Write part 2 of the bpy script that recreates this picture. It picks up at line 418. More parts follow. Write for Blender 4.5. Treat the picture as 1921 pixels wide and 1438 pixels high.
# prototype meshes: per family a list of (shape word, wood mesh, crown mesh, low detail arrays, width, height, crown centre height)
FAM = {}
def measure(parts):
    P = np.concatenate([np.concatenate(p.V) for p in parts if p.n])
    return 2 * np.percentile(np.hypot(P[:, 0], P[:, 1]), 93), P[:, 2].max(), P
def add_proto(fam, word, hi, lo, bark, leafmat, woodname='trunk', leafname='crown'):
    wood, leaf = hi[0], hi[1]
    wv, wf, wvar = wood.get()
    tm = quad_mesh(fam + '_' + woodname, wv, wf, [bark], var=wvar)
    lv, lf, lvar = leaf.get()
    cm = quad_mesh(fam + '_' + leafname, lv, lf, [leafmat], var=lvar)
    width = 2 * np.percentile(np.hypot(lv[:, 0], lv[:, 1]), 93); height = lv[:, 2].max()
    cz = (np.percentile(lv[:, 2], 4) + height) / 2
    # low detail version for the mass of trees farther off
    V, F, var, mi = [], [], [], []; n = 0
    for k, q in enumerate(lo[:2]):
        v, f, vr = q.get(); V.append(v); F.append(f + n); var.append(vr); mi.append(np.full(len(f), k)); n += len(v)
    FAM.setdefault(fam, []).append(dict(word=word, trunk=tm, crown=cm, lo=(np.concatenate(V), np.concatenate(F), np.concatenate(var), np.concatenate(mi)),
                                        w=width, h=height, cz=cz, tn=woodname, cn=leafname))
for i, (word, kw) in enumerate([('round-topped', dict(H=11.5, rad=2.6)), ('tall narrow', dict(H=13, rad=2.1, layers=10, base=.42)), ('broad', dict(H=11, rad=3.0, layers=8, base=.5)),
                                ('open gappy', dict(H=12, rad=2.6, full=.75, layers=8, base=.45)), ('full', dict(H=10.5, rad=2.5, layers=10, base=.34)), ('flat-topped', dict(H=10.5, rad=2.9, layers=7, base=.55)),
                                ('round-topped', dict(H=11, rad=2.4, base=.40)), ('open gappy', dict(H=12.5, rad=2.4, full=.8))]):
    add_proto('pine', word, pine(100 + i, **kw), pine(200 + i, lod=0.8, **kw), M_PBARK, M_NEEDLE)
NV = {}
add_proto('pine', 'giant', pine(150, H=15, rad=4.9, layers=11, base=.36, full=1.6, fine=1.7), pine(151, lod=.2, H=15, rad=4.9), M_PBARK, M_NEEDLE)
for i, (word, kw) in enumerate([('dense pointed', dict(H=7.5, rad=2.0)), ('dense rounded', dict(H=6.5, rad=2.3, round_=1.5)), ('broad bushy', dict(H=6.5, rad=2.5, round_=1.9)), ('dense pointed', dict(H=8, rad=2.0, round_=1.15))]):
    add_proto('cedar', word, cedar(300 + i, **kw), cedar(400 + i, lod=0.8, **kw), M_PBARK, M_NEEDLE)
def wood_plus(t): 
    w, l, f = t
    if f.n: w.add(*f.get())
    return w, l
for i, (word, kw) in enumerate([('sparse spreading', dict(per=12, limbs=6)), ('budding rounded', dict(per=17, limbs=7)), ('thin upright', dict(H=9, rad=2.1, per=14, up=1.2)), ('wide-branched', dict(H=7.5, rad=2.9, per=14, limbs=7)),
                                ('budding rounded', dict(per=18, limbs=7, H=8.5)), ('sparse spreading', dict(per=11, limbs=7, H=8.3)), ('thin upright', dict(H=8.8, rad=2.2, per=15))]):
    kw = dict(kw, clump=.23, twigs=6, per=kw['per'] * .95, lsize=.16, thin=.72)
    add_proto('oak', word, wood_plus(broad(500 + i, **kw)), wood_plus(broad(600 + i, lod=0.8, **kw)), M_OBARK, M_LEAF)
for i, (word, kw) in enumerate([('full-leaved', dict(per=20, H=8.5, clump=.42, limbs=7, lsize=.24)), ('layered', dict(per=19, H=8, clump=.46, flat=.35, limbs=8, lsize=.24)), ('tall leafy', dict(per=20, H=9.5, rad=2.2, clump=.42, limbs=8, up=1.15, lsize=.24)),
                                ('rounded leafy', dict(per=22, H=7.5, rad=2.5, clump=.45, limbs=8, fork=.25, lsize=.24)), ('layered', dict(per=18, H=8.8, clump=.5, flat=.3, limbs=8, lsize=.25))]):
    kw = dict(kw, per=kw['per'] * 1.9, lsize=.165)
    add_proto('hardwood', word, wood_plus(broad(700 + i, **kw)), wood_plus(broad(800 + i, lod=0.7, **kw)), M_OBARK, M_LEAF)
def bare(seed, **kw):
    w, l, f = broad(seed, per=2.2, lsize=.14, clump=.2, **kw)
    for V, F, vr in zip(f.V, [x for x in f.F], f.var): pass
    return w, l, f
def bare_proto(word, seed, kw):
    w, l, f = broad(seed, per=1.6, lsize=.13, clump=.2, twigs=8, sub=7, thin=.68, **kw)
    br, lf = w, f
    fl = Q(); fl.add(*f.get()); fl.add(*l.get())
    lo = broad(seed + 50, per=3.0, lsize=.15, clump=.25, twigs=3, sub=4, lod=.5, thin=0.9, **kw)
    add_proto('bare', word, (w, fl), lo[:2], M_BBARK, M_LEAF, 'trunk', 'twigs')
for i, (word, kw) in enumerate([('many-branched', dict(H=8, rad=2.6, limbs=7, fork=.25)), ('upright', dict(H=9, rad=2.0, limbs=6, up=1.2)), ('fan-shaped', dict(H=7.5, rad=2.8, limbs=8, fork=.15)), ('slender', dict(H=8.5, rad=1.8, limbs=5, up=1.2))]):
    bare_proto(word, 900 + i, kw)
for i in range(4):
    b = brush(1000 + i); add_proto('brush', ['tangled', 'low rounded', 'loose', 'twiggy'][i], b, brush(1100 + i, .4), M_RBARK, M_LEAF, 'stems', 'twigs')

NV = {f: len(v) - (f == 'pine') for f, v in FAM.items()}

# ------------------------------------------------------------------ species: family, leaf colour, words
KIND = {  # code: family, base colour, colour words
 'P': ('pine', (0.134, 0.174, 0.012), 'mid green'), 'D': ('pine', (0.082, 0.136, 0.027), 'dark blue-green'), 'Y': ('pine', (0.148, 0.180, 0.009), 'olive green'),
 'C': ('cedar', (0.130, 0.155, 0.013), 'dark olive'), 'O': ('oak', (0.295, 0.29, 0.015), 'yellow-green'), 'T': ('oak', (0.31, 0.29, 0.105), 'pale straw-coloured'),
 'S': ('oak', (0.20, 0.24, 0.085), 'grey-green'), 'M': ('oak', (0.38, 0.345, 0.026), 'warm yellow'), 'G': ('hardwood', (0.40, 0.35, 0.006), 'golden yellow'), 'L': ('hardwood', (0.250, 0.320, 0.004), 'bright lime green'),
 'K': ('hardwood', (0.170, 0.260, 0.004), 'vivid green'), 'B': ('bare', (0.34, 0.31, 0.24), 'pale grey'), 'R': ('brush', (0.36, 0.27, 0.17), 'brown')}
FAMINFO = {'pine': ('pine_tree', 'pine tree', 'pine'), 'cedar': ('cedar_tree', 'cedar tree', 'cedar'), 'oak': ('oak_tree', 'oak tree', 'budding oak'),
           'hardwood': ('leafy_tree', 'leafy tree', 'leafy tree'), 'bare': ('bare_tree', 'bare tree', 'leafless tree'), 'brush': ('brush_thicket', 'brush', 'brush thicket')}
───
» DIRECTIONS: Reply with one number only, the count of lines above that hold the string "wide".

» EXERCISE ANSWER: 2